Irv, I like that device- thanks.

Brian S. Holmes (@guest_96216)
3 years ago
Reply to  Drew

to expensive to complicated to over thought something else to do and loose more keys to carry just to everything . Just buy a nut of the size of the rod and tighten it down on the handle with the adjustable wrench that everyone should have in their tool box.
Don`t think a thief will be carrying tools or have the smarts to defeat this.
Total costs– .13 Cents

ed (@guest_21641)
5 years ago

Grab the top of the threaded rod with vice grips. Turn counter clockwise to remove rod.

Travis (@guest_95740)
3 years ago
Reply to  ed

I was thinking the same thing. Its not full proof or theft proof but it makes it harder to just spin off the giant wing nut and take the tanks. Most thieves look for a quick get away so I can see it helping. But to be frank in all my years of camping I have never had an issue with someone trying to steal my propane tanks.

Tommy Molnar (@guest_95758)
3 years ago
Reply to  Travis

I haven’t either, Travis.
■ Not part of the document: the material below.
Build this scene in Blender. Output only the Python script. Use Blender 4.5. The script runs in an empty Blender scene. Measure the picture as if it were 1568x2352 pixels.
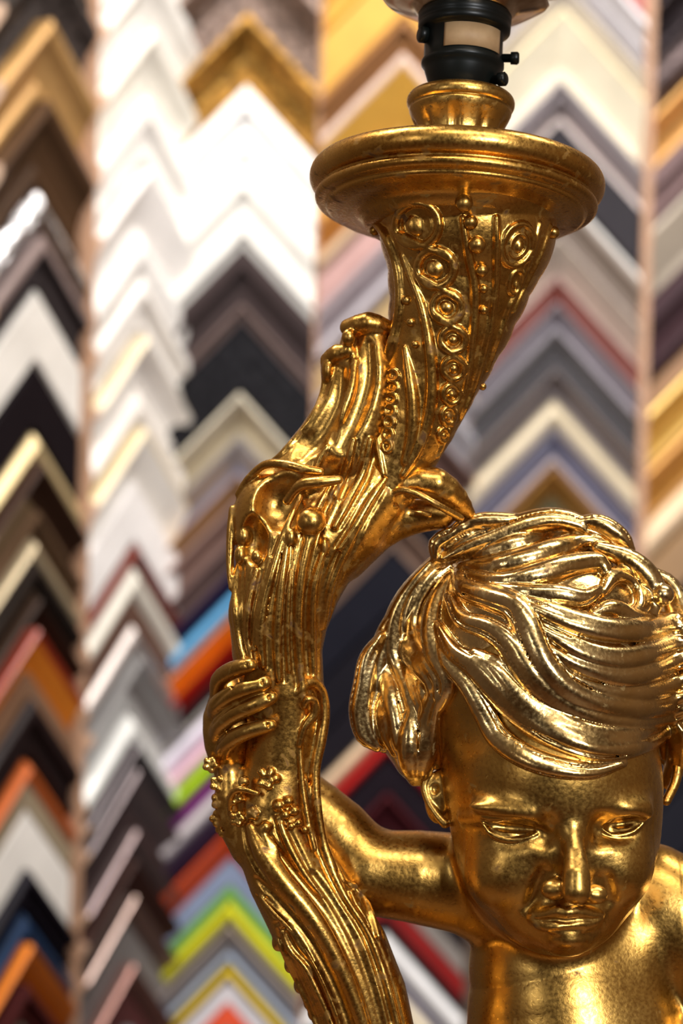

But when we’re down in Quartzsite and we decide to head off for a day of Geocaching, or just exploring, I use my locking system just to keep the honest people “honest”. When we’re at the campsite I take the lock off. I guess it’s a piece of mind thing, more for my spendy batteries than my propane tanks.

Wayne Caldwell (@guest_21525)
5 years ago

Great idea. I went just a little bit more past the pad lock. I covered the propane tank hold-down rod with electrical metal conduit and then after tightening the butterfly nut and padlocking it, I added two 3/4″ nuts to the top of the rod above the butterfly then tightening everything against each other.
I don’t know why, but I’ve been accused of overkill.